Le management des gnous, qui condamne à mort les faibles, pour que vivent les autres, ne permet assurément pas aux individus de faire confiance au groupe, et par conséquent la performance de chacun en vue du bien commun s’en trouve amoindrie.
L’organisation qui inquiète celui qui cherche des voies nouvelles, plutôt que de l’encourager et le valoriser, conduit donc objectivement à étouffer les performances individuelles et à diminuer leurs apports à l’organisation. Au bout du compte, c’est la performance collective qui s’en ressent.

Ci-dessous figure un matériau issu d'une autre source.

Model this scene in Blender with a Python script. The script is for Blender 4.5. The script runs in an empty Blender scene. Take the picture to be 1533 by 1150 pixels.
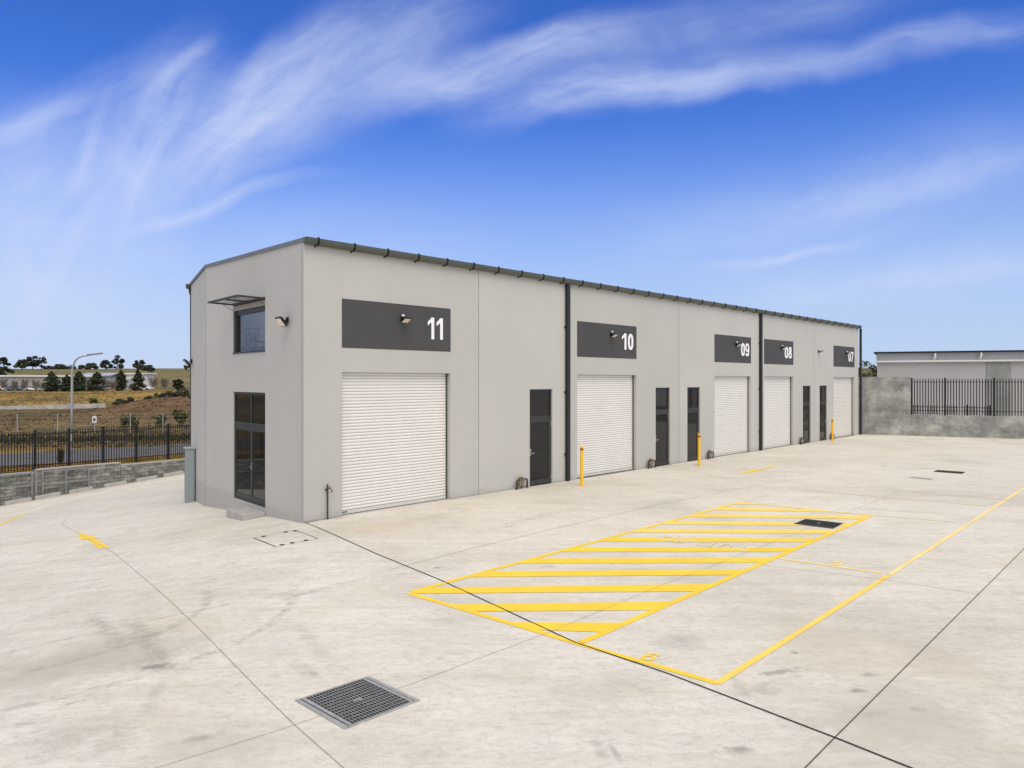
import bpy, math, random
from mathutils import Vector, Matrix, noise
random.seed(7)
R = math.radians
S = bpy.context.scene
COL = S.collection

# ------------------------------------------------------------------ camera
F = 1140.0; CX = 766.5; HZ = 570.0; CAMH = 3.4          # measured from the photograph (1533 x 1150)
cam_d = bpy.data.cameras.new('camera'); cam = bpy.data.objects.new('camera', cam_d); COL.objects.link(cam)
cam.location = (0, 0, CAMH); cam.rotation_euler = (R(90), 0, 0)
cam_d.sensor_width = 36; cam_d.lens = 36 * F / 1533; cam_d.shift_y = -(575 - HZ) / 1533
cam_d.clip_end = 5000; cam_d.clip_start = 0.1
S.camera = cam

def G(x):                                               # height of the paved yard: level, falling away to the left
    t = -(x + 4.9) / 0.35
    return -0.115 * 0.35 * (math.log1p(math.exp(t)) if t < 40 else t)
def ray(px, py): return ((px - CX) / F, (HZ - py) / F)
def gp(px, py):                                         # ground point seen at a pixel
    a, b = ray(px, py); Y = -CAMH / b
    for _ in range(60):
        Y = (G(a * Y) - CAMH) / b * .5 + Y * .5
    return Vector((a * Y, Y))
def at(px, py, Y):
    a, b = ray(px, py); return Vector((a * Y, Y, CAMH + b * Y))

# ------------------------------------------------------------------ materials
def newmat(name):
    m = bpy.data.materials.new(name); m.use_nodes = True
    nt = m.node_tree; b = nt.nodes['Principled BSDF']
    return m, nt, b
def N(nt, t, **kw):
    n = nt.nodes.new(t)
    for k, v in kw.items():
        if k == 'inp':
            for kk, vv in v.items(): n.inputs[kk].default_value = vv
        else: setattr(n, k, v)
    return n
def L(nt, a, b): nt.links.new(a, b)
def ramp(nt, stops, interp='LINEAR'):
    n = nt.nodes.new('ShaderNodeValToRGB'); r = n.color_ramp; r.interpolation = interp
    while len(r.elements) < len(stops): r.elements.new(0.5)
    for e, (p, c) in zip(r.elements, stops):
        e.position = p; e.color = (c, c, c, 1) if not hasattr(c, '__len__') else (*c, 1)
    return n
def coords(nt, scale=(1, 1, 1), rot=(0, 0, 0), loc=(0, 0, 0)):
    tc = N(nt, 'ShaderNodeTexCoord'); mp = N(nt, 'ShaderNodeMapping')
    mp.inputs['Scale'].default_value = scale; mp.inputs['Rotation'].default_value = rot; mp.inputs['Location'].default_value = loc
    L(nt, tc.outputs['Object'], mp.inputs['Vector']); return mp.outputs['Vector']
def noise_n(nt, vec, scale, detail=5, rough=.6, dist=0):
    n = N(nt, 'ShaderNodeTexNoise'); n.inputs['Scale'].default_value = scale; n.inputs['Detail'].default_value = detail
    n.inputs['Roughness'].default_value = rough; n.inputs['Distortion'].default_value = dist
    L(nt, vec, n.inputs['Vector']); return n.outputs['Fac']
def mixc(nt, fac, a, b, mode='MIX'):
    n = N(nt, 'ShaderNodeMix', data_type='RGBA', blend_type=mode)
    for s, v in ((0, fac), (6, a), (7, b)):
        if hasattr(v, 'links'): L(nt, v, n.inputs[s])
        elif s == 0: n.inputs[s].default_value = v
        else: n.inputs[s].default_value = (*v, 1)
    return n.outputs[2]
def mth(nt, op, a, b=None, c=None, clamp=False):
    n = N(nt, 'ShaderNodeMath', operation=op, use_clamp=clamp)
    for i, v in enumerate((a, b, c)):
        if v is None: continue
        if hasattr(v, 'links'): L(nt, v, n.inputs[i])
        else: n.inputs[i].default_value = v
    return n.outputs[0]
def maprange(nt, v, a, b, c=0., d=1., kind='SMOOTHSTEP'):
    n = N(nt, 'ShaderNodeMapRange', interpolation_type=kind)
    L(nt, v, n.inputs['Value'])
    for k, x in (('From Min', a), ('From Max', b), ('To Min', c), ('To Max', d)): n.inputs[k].default_value = x
    return n.outputs['Result']
def bump(nt, b, h, strength=.2, dist=.01):
    n = N(nt, 'ShaderNodeBump'); n.inputs['Strength'].default_value = strength; n.inputs['Distance'].default_value = dist
    L(nt, h, n.inputs['Height']); L(nt, n.outputs['Normal'], b.inputs['Normal'])
def simple(name, col, rough=.6, metal=0., var=.12, scale=3., bmp=0., spec=.5, bscale=40):
    m, nt, b = newmat(name); v = coords(nt)
    f = noise_n(nt, v, scale, 6)
    lo = tuple(max(0, c * (1 - var)) for c in col); hi = tuple(min(1, c * (1 + var)) for c in col)
    r = ramp(nt, [(.3, lo), (.7, hi)]); L(nt, f, r.inputs['Fac']); L(nt, r.outputs['Color'], b.inputs['Base Color'])
    b.inputs['Roughness'].default_value = rough; b.inputs['Metallic'].default_value = metal
    b.inputs['Specular IOR Level'].default_value = spec
    if bmp: bump(nt, b, noise_n(nt, v, bscale, 3), bmp, .004)
    return m

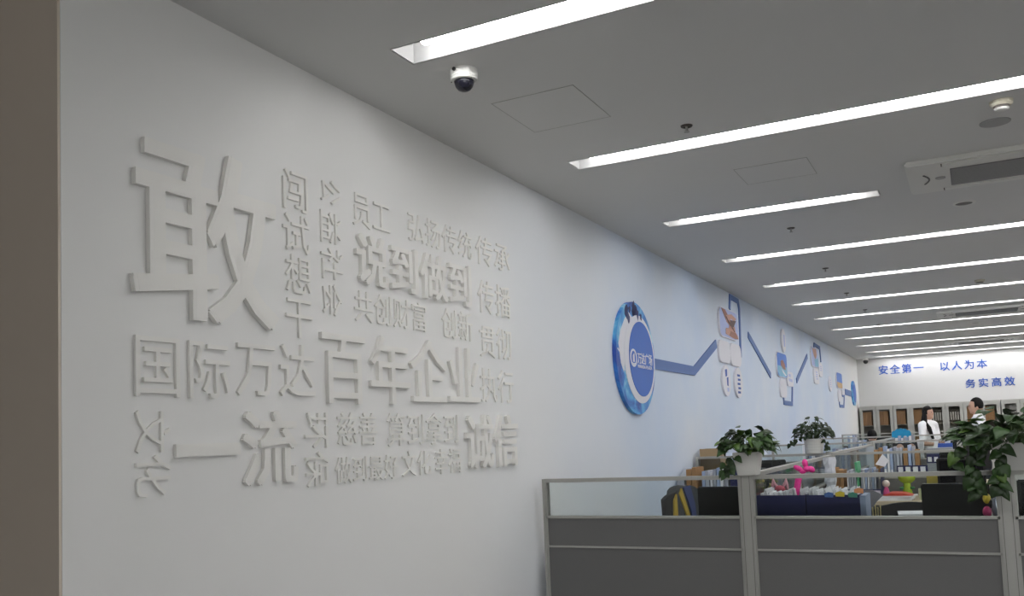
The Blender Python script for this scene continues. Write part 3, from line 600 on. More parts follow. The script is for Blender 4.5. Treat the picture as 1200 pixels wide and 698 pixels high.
def plant(x, y, zb, pot_h, rt, rb, lab, nleaf, size, rad, hgt, vines, seed, single=True, bright=.15, square=False, lean=(0, 0)):
    R = random.Random(seed); t = thing('potted_plant', (x, y, zb), lab, 'plant')
    if square:
        b = MB(); 
        def ring(s, z): return [b.b.verts.new((sx*s, sy*s, z)) for sx, sy in ((-1, -1), (1, -1), (1, 1), (-1, 1))]
        rs = [ring(rb, 0), ring(rt, pot_h), ring(rt-.006, pot_h), ring(rt-.010, pot_h-.025)]
        b.b.faces.new(rs[0][::-1]); b.b.faces.new(rs[-1])
        for p, q in zip(rs, rs[1:]):
            for k in range(4): b.b.faces.new([p[k], p[(k+1) % 4], q[(k+1) % 4], q[k]])
        b.obj('pot', M_pot, t, bevel=.004)
        MB().box(-rt+.012, rt-.012, -rt+.012, rt-.012, pot_h-.024, pot_h-.014).obj('soil', M_soil, t)
    else:
        prof = [(rb, 0)]
        for k in range(1, 9): prof.append((rb+(rt-rb)*k/9+.0015*(k % 2), pot_h*.86*k/9))
        prof += [(rt, pot_h*.87), (rt+.004, pot_h*.88), (rt+.004, pot_h), (rt-.004, pot_h), (rt-.01, pot_h-.02)]
        MB().lathe(prof, n=28).obj('pot', M_pot, t); MB().lathe([(rt-.012, pot_h-.019), (rt-.012, pot_h-.012)], n=20).obj('soil', M_soil, t)
    bm = bmesh.new(); sb = MB()
    def add(p, d, s, up):
        me = LM[2*R.randrange(3)+(1 if R.random() < bright else 0)]
        xax = d.normalized(); zax = (up-xax*up.dot(xax)).normalized(); yax = zax.cross(xax)
        M = Matrix((xax, yax, zax)).transposed().to_4x4(); M.translation = p
        if single:
            o = put('leaf', me, t); o.matrix_local = M @ Matrix.Diagonal((s, s*(.85+.3*R.random()), s, 1))
        else:
            tmp = me.copy(); tmp.transform(M @ Matrix.Diagonal((s, s, s, 1))); bm.from_mesh(tmp); bpy.data.meshes.remove(tmp)
    top = Vector((0, 0, pot_h-.01))
    for i in range(nleaf):
        az = R.uniform(0, 2*math.pi); el = R.random()**.55; rr_ = rad*(.25+.75*math.sqrt(R.random()))
        c = Vector((rr_*math.cos(az)+lean[0]*rr_, rr_*math.sin(az)*.8, hgt*(el*math.cos(min(1.4, rr_/rad*1.25))))) + top
        c.z = max(c.z, pot_h+.012+(.02 if rr_ < rt*1.2 else 0))
        out = Vector((math.cos(az), math.sin(az), R.uniform(-.55, .45))); out.rotate(Matrix.Rotation(R.uniform(-.6, .6), 3, 'Z'))
        up = Vector((R.uniform(-.4, .4), R.uniform(-.6, .1), 1))
        add(c-out.normalized()*size*.3, out, size*R.uniform(.7, 1.25), up)
        if i % 3 == 0: sb.tube([top+Vector((c.x*.15, c.y*.15, -.01)), top.lerp(c, .55)+Vector((0, 0, .02)), c], [.0022, .0018, .0012], 5)
    for pts in vines:
        P = [Vector(p) for p in pts]; sb.tube(P, .0018, 5)
        L = len(P)*(2 if size < .06 else 3)
        for k in range(L):
            f = (k+.5)/L*(len(P)-1); i = int(f); p = P[i].lerp(P[i+1], f-i); sd = -1 if k % 2 else 1
            add(p, Vector((sd*R.uniform(.3, 1), R.uniform(-.8, -.1), R.uniform(-1, -.2))), size*R.uniform(.6, 1.1), Vector((0, -1, .5)))
    sb.obj('stems', M_stem, t, smooth=True, kind='stuff')
    if not single:
        me = bpy.data.meshes.new('foliage'); bm.to_mesh(me); me.materials.append(M_leaf); put('foliage', me, t, kind='stuff')
    bm.free(); return t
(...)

Puisque toutes ces sciences convergent pour préconiser une approche différente, on se demande pourquoi le management de gnous perdure dans les organisations humaines, entreprises ou nations. Il semblerait plus raisonnable de rechercher un nouveau paradigme de fonctionnement.
Ce pourrait être, en restant dans la savane africaine, celui que proposent les éléphants. Les éléphants protègent les faibles, combattent ensemble, développent une hiérarchie souple fondée sur l’efficacité, choisissent leurs guides de route parmi les plus compétents – généralement une matriarche -, tirent les leçons du passé, prennent soin des orphelins, et accompagnent les mourants jusqu’à la fin. De plus, d’un point de vue esthétique, un éléphant a davantage d’allure qu’un gnou.
Pour une société d’homo sapiens, le choix de la solidarité apparait, non seulement plus moral, mais probablement plus efficace que celui du cynisme et de l’égoïsme. Ainsi, la « qualité » d’une société pourrait s’apprécier à la façon dont elle traite le faible. Ce choix traverse également chaque individu qui devrait se demander à tout instant de sa vie : « Au fond, suis-je gnou ou éléphant ? ».